[3D scene scripts]
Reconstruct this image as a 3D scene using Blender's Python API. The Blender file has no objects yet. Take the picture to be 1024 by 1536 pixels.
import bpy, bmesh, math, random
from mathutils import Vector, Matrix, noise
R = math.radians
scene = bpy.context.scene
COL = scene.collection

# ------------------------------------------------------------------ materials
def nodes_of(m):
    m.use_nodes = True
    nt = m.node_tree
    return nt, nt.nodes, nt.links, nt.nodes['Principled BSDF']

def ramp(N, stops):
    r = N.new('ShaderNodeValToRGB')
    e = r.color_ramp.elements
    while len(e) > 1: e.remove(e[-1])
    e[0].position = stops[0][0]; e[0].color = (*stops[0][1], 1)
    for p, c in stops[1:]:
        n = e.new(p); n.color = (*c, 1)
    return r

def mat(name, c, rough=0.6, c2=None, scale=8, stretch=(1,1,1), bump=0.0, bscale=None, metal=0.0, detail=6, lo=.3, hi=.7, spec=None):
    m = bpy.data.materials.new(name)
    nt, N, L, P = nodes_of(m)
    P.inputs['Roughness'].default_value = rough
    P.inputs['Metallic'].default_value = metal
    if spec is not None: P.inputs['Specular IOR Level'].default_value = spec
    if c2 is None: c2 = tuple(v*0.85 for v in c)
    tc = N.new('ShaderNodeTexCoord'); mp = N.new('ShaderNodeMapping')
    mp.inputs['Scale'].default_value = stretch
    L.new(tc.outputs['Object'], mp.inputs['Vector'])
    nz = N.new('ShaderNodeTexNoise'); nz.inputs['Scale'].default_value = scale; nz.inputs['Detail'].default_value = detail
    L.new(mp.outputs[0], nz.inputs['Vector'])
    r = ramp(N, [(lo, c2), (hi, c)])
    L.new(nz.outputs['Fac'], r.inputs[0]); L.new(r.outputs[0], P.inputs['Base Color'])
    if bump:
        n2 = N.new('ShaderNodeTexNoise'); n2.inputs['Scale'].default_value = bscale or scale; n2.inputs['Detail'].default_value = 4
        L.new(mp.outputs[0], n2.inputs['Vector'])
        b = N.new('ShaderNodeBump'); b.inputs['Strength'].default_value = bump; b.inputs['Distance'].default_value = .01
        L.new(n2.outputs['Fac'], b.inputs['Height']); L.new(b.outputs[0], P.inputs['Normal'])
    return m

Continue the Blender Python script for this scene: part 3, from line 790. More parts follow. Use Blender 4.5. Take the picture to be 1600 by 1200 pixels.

* [PROBLEM DESCRIPTION] Lines holding the word "Take" in the entries above are the ones to pull out. Copy them all.

* [RESPONSE TO THE TASK]
Reconstruct this image as a 3D scene using Blender's Python API. The Blender file has no objects yet. Take the picture to be 1024 by 1536 pixels.
Continue the Blender Python script for this scene: part 3, from line 790. More parts follow. Use Blender 4.5. Take the picture to be 1600 by 1200 pixels.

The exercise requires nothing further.